[start of Available data]
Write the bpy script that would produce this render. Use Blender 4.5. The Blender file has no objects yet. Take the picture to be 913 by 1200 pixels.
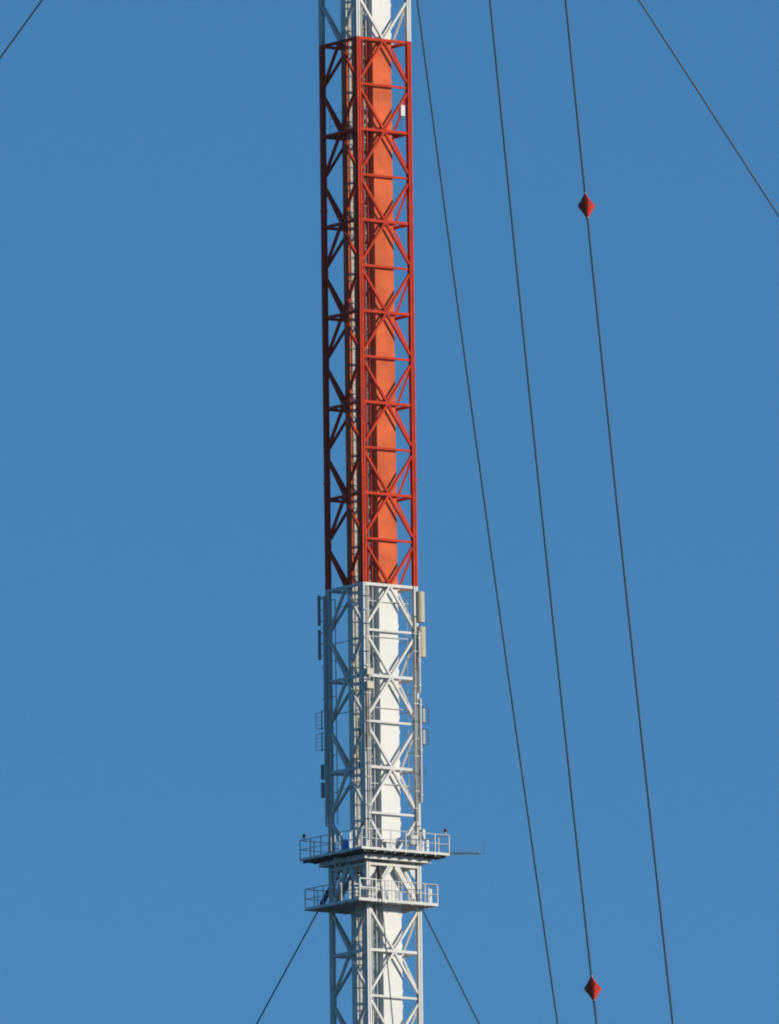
import bpy, math, random
from mathutils import Vector, Matrix
random.seed(7)
R = math.radians
scene = bpy.context.scene
col = scene.collection

# ------------------------------------------------------------------ camera
K = 0.045                                     # metres per photo pixel at the mast
D = 1250.0
zc = 1.7 + D*math.tan(R(8.6))
cam_loc = Vector((0, -D, 1.7))
f_px = math.hypot(D, zc-1.7)/K
fw = (Vector((22.2*K, 0, zc)) - cam_loc).normalized()
R0 = fw.cross(Vector((0, 0, 1))).normalized(); U0 = R0.cross(fw)
rho = R(0.69)
rr = R0*math.cos(rho) - U0*math.sin(rho); uu = U0*math.cos(rho) + R0*math.sin(rho)
cd = bpy.data.cameras.new('camera'); cam = bpy.data.objects.new('camera', cd); col.objects.link(cam)
m = Matrix((rr, uu, -fw)).transposed().to_4x4(); m.translation = cam_loc
cam.matrix_world = m
cd.sensor_fit = 'VERTICAL'; cd.sensor_height = 24; cd.lens = 24*f_px/1200
cd.clip_start = 1; cd.clip_end = 60000
scene.camera = cam

# ------------------------------------------------------------------ sky, sun, exposure
SUN_AZ, SUN_EL = R(103.5), R(14)
world = bpy.data.worlds.new('World'); scene.world = world; world.use_nodes = True
nt = world.node_tree; nt.nodes.clear()
wo = nt.nodes.new('ShaderNodeOutputWorld'); bg = nt.nodes.new('ShaderNodeBackground')
sky = nt.nodes.new('ShaderNodeTexSky'); sky.sky_type = 'NISHITA'; sky.sun_disc = False
sky.sun_elevation = SUN_EL; sky.sun_rotation = SUN_AZ
sky.altitude = 300; sky.air_density = 1.0; sky.dust_density = 0.25; sky.ozone_density = 2.2
tc = nt.nodes.new('ShaderNodeTexCoord')
ad = nt.nodes.new('ShaderNodeVectorMath'); ad.operation = 'MULTIPLY_ADD'
ad.inputs[1].default_value = (1, 1, 1.3); ad.inputs[2].default_value = (0, 0, 0.225)   # clear deep air: no milky band low down
nt.links.new(tc.outputs['Generated'], ad.inputs[0]); nt.links.new(ad.outputs[0], sky.inputs[0])
hs = nt.nodes.new('ShaderNodeHueSaturation'); hs.inputs['Saturation'].default_value = 1.29; hs.inputs['Hue'].default_value = 0.498; hs.inputs['Value'].default_value = 1.19
nt.links.new(sky.outputs[0], hs.inputs['Color']); nt.links.new(hs.outputs[0], bg.inputs[0]); nt.links.new(bg.outputs[0], wo.inputs[0])
bg.inputs[1].default_value = 0.15
sd = bpy.data.lights.new('sun', 'SUN'); sun = bpy.data.objects.new('sun', sd); col.objects.link(sun)
sd.energy = 3.85; sd.angle = R(0.5); sd.color = (1.0, 0.92, 0.78)
sdir = Vector((math.sin(SUN_AZ)*math.cos(SUN_EL), math.cos(SUN_AZ)*math.cos(SUN_EL), math.sin(SUN_EL)))
sun.rotation_euler = (-sdir).to_track_quat('-Z', 'Y').to_euler()
scene.view_settings.view_transform = 'Standard'; scene.view_settings.look = 'None'
scene.cycles.filter_width = 2.0
scene.view_settings.exposure = 0.0; scene.view_settings.gamma = 1.0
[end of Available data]
> The request
Give again exactly the lines running from the beginning of the material above through the line that contains "col = scene.collection", and leave out every picture.

> Solution to this problem
Write the bpy script that would produce this render. Use Blender 4.5. The Blender file has no objects yet. Take the picture to be 913 by 1200 pixels.
import bpy, math, random
from mathutils import Vector, Matrix
random.seed(7)
R = math.radians
scene = bpy.context.scene
col = scene.collection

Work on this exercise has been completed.